Fundamental group of the complement of $3$ disjoint hypersurfaces in $\mathbb{C}P^2$

Question

Let $X$ be the union of $3$ hypersurfaces in $\mathbb{C}P^2$, then how to compute the $\pi_1(\mathbb{C}P^2\setminus X)$?

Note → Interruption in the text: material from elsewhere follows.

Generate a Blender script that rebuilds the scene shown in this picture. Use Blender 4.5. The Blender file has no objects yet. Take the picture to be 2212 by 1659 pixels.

What I know is the complement of a hypersurface in $\mathbb{C}P^2$ is $\mathbb{C}^2$. I can't go further.

Answer 1

In the lines of @MoisheKohan after a change of co-ordinates you can assume one of your hypersurfaces is $H_3=\{[z_1:z_2:z_3]\in \mathbb C\mathbb P^2 | \ z_3= 0 \}$

$ \mathbb C \mathbb P^2-H_3\cong\mathbb C^2$

Thus you are reduced to computing $\pi_1(\mathbb C^2-l_1\cup l_2)$ where $l_1, \ l_2$ are two complex straight lines. Again after a change of co-ordinates you can assume $l_1=\{(z_1,z_2)\in \mathbb C^2 :z_1=0\}$ and $l_2=\{(z_1,z_2)\in \mathbb C^2 :z_2=0\}$

Then you have $\mathbb C^2 -l_1\cup l_2=\mathbb C^*\times \mathbb C^*$

So you get $$\pi_1(\mathbb C^2-l_1\cup l_2)=\pi_1(\mathbb C^*)\times \pi_1(\mathbb C^*)=\mathbb Z^2$$

Thus $$\pi_1(\mathbb C\mathbb P^2-H_1\cup H_2 \cup H_3)=\mathbb Z^2$$